Build a fact base before you announce big changes
A strong new CISO doesn’t arrive with a 50-point fix list. First, build a short, defensible view of current exposure.
Start with six areas. Review program maturity, compliance obligations, identity and privileged access, AI use, third-party dependencies, and ransomware readiness. In 2026, those topics sit near the top because they affect both daily operations and board scrutiny. Security leaders are now judged on proof, not effort, a theme echoed in 2026 CISO priorities.
For maturity, don’t chase perfect scoring. Use a simple model. What works, what is weak, what is missing, and what has no owner? Then test the answer with evidence, not opinions. Ask for the last audit report, risk register, backup test results, asset inventory, incident runbooks, vendor list, and major security exceptions.
AI governance needs early attention. Inventory the AI tools, models, and agents already in use. Then ask what data they touch, who approved them, and how usage is logged. A surprising number of companies have AI exposure before they have AI policy.
Third-party risk also needs a fast pass. Which vendors can stop revenue, expose regulated data, or slow recovery? Annual questionnaires won’t tell you enough. Recent third-party risk examples for 2026 security teams show how one supplier problem can spread quickly.
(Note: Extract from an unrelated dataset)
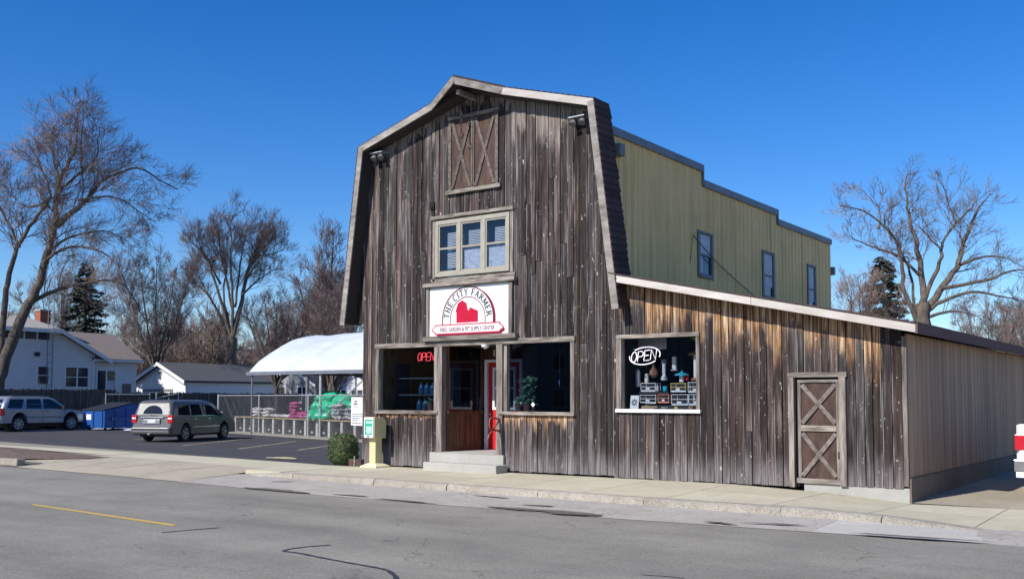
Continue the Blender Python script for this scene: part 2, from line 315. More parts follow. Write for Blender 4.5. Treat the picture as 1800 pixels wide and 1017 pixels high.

Early credibility comes from naming the top exposures in plain business language.
Finally, test ransomware readiness with one simple standard: can the business recover, and can you prove it? If backups haven’t been restored recently, you don’t have recovery. You have hope.
A practical 30-60-90 day plan for a new CISO
A good first 90 days CISO plan should fit on one slide. If it needs a long speech, it’s probably too broad.

This framework keeps the work grounded:
| Phase | Primary goal | What to do |
|---|---|---|
| Days 1 to 30 | Understand and baseline | Confirm mandate, map stakeholders, identify crown-jewel systems, review open audits, inventory AI use, rank critical vendors, and validate backup status. |
| Days 31 to 60 | Reduce obvious exposure | Tighten privileged access, push phishing-resistant MFA where it matters most, remove stale accounts, set AI guardrails, and run an incident tabletop with legal, IT, and communications. |
| Days 61 to 90 | Show progress and set direction | Publish a one-page roadmap, define metrics, assign owners, align budget asks, and brief executives on top risks, quick wins, and next-quarter priorities. |
The key is pacing. Don’t launch ten projects at once. Instead, pick a few moves that lower risk and prove you can execute. Good early wins are often boring, which is exactly why they work. Think dormant admin cleanup, tested restores, vendor escalation paths, and better approval rules for sensitive AI use.
By day 90, you should have three things: a shared risk view, a short list of funded priorities, and evidence that the team can act. That’s enough to earn room for the harder work ahead.
Quick checklist before day 90 ends
Use this as a final gut check. If most of these are true, you’re on solid ground.
- One-page risk summary agreed with senior leadership
- Crown-jewel system list with clear business owners
- Compliance map showing deadlines, evidence gaps, and top obligations
- AI inventory and guardrails for approved use and sensitive data
- Top vendor list ranked by business impact and dependency
- Ransomware recovery test completed, or scheduled with a firm date
- Board-ready metrics that show outcomes, not activity
- Next-quarter roadmap with owners, budget needs, and trade-offs
If several items are missing, don’t hide it. Call it out, rank it, and assign a date. Clarity builds credibility faster than false confidence.
The first 90 days don’t reward the loudest CISO. They reward the one who reduces confusion, sets direction, and proves the business can recover when things go wrong.
If you’re stepping into the role now, book the interviews, test the backups, and publish the one-page plan. That’s how a strong start becomes lasting trust.